__Data provided__:
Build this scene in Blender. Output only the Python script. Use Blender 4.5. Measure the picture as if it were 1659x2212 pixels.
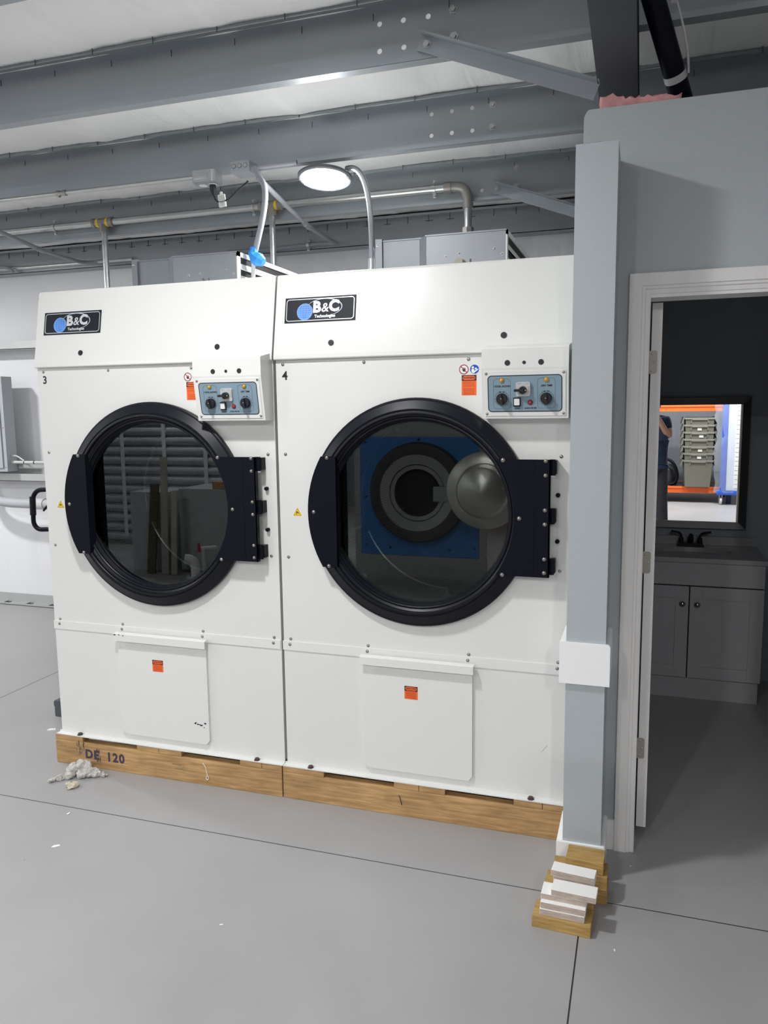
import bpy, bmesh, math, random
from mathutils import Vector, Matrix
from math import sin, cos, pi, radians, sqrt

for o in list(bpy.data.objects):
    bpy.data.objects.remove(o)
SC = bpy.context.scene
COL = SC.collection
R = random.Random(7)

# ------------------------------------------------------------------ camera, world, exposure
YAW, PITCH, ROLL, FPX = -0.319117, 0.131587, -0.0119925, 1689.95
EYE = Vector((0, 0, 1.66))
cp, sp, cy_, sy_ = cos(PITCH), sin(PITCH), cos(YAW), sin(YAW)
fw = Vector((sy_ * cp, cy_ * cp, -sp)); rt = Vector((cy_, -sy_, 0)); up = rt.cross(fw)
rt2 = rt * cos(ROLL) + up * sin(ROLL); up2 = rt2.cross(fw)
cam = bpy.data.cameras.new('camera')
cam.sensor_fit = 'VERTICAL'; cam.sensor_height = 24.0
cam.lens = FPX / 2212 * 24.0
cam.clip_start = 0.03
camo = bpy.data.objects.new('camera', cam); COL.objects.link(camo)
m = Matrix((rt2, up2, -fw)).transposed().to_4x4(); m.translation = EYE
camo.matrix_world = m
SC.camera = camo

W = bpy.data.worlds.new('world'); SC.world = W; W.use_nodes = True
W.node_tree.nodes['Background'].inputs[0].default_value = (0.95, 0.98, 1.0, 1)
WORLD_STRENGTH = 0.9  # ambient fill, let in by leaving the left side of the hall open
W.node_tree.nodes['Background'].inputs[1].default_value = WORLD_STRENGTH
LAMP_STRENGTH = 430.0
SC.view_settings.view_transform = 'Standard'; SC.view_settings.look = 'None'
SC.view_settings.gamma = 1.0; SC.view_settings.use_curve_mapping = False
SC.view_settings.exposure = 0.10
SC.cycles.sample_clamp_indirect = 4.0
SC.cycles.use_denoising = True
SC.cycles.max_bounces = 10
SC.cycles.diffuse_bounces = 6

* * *

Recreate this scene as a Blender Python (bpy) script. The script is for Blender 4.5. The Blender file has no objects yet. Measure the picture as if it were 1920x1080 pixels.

__What the task asks__: Skip all pictures. Output only the lines from the one containing "Build this scene" to the one containing "R = random.Random(7)", both lines included.

__Task response__:
Build this scene in Blender. Output only the Python script. Use Blender 4.5. Measure the picture as if it were 1659x2212 pixels.
import bpy, bmesh, math, random
from mathutils import Vector, Matrix
from math import sin, cos, pi, radians, sqrt

for o in list(bpy.data.objects):
    bpy.data.objects.remove(o)
SC = bpy.context.scene
COL = SC.collection
R = random.Random(7)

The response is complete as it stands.